Also I did not see where you were using wood restore as a final treatment, we have not done a cedar shake roofs yet but the wood we have done, we finished with wood restore and that gave it the light golden appearance.
The UV and mold damages on the wood will be coton white. This needs some time to weather off if the roof was pretty badly infested. On smaller areas we reccomend using a deck brush to remove the fuzz. On roofs it just takes a little time for the UV damaged wood to wear off.
Most likely it is not the black mold/fungus but tanin. Take a photo when dry. A lot of it will go grey and blend in. They don't always get the golden hue. Here is some photos before, after and one year later.
The black stains may be from treating the shakes in the past. In Texas they use to treat the shakes with deisle fuel regularly believe it or not. I dont think those black streaks are organic though.
Looks Good. The black definitely is Tanin. I believe you need a higher PH soap like Terra Wash. Spray mix on, let it dwell 10 - 15 minutes. Rinse with your booster pump with a garden hose and a zero degree tip, moving quickly across each black section, like your are trying to rinse a stubborn piece of dirt.. That should loosen the tanin, Then reapply your solution and it should even out the coloring. As it dries the coloring will even out the grey over a few months.
It is a type of a color fast fungus. It is dead. Just leave it. The rain will wash it off as the roots decompose. We see it on occasion on asphalt roofs and concrete. It it is new it will come off, if it has been there a while it will just take time. Do not use too strong of a mix.
Remember that these roofs didnt get this way overnight and often times the solution doesnt have overnight results either. Important to set the expectation.
The mustard colored algae you are seeing is what we now call California Golden Algae. It is colorfast and does not bleach out. It however as Tim mentioned dies and rinses off after several rains.
I used to have a roommate named Rob Baxter when I lived in Norfolk, VA about 15 years back. :0)

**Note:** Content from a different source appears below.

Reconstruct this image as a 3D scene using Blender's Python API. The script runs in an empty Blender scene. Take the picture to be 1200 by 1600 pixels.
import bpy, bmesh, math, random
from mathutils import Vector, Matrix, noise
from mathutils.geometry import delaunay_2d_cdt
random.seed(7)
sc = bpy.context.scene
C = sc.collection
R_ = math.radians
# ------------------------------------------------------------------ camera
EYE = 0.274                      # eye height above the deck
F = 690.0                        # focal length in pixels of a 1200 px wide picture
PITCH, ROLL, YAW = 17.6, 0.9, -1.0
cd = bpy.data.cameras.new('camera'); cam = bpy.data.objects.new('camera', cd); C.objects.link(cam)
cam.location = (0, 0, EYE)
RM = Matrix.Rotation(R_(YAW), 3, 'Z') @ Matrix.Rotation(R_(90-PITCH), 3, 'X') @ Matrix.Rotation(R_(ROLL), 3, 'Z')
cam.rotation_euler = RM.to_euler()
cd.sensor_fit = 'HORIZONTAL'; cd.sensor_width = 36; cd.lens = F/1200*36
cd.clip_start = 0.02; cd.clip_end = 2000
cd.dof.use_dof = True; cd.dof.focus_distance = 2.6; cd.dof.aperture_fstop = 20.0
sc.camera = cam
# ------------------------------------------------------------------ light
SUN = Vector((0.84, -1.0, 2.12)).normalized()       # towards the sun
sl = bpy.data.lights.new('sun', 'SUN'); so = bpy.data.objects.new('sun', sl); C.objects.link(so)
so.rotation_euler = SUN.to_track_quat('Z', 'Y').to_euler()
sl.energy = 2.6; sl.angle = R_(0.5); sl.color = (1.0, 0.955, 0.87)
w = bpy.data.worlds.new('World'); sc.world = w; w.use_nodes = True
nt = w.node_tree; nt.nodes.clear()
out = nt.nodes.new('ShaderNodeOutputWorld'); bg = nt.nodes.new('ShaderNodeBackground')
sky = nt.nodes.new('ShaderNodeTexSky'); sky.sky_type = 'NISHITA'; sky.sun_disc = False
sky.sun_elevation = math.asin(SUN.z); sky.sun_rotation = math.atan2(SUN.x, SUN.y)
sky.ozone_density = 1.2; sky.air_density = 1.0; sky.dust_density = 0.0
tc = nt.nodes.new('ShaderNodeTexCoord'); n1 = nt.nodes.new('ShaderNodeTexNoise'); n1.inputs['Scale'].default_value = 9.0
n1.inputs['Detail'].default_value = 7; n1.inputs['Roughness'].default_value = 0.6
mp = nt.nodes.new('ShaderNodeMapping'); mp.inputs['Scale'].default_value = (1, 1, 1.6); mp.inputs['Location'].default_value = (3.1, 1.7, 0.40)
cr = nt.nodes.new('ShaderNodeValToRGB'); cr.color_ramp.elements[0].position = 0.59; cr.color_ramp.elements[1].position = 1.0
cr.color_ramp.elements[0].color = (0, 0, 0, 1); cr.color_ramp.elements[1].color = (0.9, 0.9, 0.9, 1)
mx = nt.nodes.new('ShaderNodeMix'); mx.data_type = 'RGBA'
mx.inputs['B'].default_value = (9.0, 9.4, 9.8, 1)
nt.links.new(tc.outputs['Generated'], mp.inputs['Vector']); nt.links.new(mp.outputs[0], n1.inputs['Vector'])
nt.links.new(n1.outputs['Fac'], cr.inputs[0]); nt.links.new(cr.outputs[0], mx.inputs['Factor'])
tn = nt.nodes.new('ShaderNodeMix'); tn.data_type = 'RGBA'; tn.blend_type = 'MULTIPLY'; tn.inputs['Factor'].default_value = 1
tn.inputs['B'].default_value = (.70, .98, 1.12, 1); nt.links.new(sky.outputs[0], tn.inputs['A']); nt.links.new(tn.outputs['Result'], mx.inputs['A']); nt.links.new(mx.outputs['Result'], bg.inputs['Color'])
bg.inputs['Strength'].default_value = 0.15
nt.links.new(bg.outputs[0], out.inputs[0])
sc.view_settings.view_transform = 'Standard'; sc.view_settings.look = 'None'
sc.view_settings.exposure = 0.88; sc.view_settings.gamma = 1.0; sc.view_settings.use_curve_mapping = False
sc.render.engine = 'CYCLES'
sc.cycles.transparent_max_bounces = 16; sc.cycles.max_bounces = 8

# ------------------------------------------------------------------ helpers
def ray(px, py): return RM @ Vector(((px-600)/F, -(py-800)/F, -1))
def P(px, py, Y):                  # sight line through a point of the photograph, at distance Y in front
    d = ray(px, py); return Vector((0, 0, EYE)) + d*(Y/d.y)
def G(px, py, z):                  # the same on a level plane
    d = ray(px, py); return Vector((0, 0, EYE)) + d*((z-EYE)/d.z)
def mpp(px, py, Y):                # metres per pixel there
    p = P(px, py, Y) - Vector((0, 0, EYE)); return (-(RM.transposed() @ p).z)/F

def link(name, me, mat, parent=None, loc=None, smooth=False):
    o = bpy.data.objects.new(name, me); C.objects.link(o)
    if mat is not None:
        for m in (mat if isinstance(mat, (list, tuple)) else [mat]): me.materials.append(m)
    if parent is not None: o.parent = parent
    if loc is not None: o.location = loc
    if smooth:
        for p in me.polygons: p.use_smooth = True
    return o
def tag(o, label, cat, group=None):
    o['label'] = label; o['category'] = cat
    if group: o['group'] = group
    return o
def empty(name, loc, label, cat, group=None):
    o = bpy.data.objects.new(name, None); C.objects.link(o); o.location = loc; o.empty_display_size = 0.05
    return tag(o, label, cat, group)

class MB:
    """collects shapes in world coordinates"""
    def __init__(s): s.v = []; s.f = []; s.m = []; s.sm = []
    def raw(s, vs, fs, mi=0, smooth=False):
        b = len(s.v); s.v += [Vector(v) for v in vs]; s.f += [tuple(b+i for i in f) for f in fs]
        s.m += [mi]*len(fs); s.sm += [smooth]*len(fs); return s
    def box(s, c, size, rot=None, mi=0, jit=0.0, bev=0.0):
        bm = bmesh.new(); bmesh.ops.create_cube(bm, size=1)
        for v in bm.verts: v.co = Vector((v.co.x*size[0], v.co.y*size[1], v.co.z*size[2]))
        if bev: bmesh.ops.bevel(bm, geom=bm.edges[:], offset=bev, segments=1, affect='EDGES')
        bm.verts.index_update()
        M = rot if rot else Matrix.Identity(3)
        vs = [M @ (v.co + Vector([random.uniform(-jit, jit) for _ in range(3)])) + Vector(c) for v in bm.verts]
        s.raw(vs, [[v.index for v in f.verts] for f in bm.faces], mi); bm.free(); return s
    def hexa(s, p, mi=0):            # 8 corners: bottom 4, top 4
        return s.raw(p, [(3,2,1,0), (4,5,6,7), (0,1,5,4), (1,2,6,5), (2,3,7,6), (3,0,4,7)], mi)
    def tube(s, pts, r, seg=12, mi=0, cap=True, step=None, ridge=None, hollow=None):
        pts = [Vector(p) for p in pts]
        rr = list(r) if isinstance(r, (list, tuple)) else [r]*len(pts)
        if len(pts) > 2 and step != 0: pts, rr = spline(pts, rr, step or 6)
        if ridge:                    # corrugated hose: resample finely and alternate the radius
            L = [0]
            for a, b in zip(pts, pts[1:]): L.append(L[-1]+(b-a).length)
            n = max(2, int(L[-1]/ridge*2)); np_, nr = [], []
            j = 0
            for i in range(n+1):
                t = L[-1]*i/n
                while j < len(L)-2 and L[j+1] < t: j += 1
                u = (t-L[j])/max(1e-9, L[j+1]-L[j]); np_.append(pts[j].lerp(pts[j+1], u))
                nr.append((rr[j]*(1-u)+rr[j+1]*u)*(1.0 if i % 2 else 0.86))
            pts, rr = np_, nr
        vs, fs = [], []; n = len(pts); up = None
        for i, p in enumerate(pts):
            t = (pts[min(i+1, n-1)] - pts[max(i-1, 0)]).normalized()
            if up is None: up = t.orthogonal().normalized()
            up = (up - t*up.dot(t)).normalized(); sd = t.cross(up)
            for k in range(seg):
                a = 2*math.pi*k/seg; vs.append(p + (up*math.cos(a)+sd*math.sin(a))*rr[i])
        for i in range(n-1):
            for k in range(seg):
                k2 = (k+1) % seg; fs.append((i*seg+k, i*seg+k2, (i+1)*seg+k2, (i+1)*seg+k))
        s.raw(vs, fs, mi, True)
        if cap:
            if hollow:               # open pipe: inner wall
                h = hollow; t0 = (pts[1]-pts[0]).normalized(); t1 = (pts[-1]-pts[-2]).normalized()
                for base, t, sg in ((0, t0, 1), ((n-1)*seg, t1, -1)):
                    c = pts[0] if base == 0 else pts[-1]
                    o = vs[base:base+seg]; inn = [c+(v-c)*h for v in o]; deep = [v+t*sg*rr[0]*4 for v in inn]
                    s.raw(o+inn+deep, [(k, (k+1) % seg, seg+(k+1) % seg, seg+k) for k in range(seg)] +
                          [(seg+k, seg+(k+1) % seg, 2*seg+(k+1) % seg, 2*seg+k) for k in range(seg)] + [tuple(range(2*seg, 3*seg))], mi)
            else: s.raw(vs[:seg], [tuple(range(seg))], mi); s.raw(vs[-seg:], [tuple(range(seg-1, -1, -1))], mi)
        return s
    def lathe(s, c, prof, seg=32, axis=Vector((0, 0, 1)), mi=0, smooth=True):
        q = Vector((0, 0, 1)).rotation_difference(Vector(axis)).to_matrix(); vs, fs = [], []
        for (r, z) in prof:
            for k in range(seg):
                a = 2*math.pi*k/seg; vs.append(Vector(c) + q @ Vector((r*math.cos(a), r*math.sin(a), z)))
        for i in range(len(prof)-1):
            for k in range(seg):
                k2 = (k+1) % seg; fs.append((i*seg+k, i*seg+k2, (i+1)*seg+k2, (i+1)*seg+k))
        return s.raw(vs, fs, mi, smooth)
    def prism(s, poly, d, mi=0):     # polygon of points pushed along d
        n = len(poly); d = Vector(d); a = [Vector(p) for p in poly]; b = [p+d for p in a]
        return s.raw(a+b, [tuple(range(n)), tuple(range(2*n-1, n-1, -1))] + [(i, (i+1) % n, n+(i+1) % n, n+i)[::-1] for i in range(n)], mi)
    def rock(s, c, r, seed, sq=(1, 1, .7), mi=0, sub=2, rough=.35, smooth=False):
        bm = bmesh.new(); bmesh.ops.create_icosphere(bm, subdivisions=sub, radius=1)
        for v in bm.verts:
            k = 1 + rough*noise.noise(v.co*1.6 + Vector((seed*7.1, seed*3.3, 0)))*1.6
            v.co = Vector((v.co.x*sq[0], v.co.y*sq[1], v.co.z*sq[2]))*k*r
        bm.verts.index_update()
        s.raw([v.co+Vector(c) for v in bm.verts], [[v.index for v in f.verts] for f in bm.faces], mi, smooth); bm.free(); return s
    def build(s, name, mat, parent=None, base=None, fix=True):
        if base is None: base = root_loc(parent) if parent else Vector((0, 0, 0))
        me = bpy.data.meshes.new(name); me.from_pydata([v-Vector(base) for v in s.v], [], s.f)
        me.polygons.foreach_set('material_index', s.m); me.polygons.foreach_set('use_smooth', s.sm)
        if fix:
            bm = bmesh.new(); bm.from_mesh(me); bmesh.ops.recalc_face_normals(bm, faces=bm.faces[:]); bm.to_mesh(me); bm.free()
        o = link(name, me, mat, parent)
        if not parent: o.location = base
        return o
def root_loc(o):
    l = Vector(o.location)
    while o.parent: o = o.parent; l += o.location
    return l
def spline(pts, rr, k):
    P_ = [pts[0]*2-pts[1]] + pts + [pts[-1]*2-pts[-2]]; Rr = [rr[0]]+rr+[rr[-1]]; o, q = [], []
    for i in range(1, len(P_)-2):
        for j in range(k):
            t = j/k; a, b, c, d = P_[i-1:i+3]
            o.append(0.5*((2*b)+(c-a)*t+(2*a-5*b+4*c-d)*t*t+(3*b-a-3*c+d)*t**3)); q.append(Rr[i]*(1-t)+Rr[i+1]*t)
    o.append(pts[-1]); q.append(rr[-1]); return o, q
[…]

Back on subject, I haven't worked on any cedar shake roofs yet, but I've seen that orange stuff a couple of times. I was helping Mark Fermoyle on a roof the first time and we had some orange fungus or lichen like that. Mark was using a 4% mix and it didn't alter the color of the growth at all. I saw it again while cleaning my brothers roof and sprayed it with about a 3 1/2 SH/CH augmented mix and went back over it a couple of passes. The other lichen and moss around it was a nice cotton white, but the orange really doesn't change color much, if any at all. When I came back later it had decomposed and washed off the roof along with everything else. It's just something to keep in the back of your head when setting customer expectations.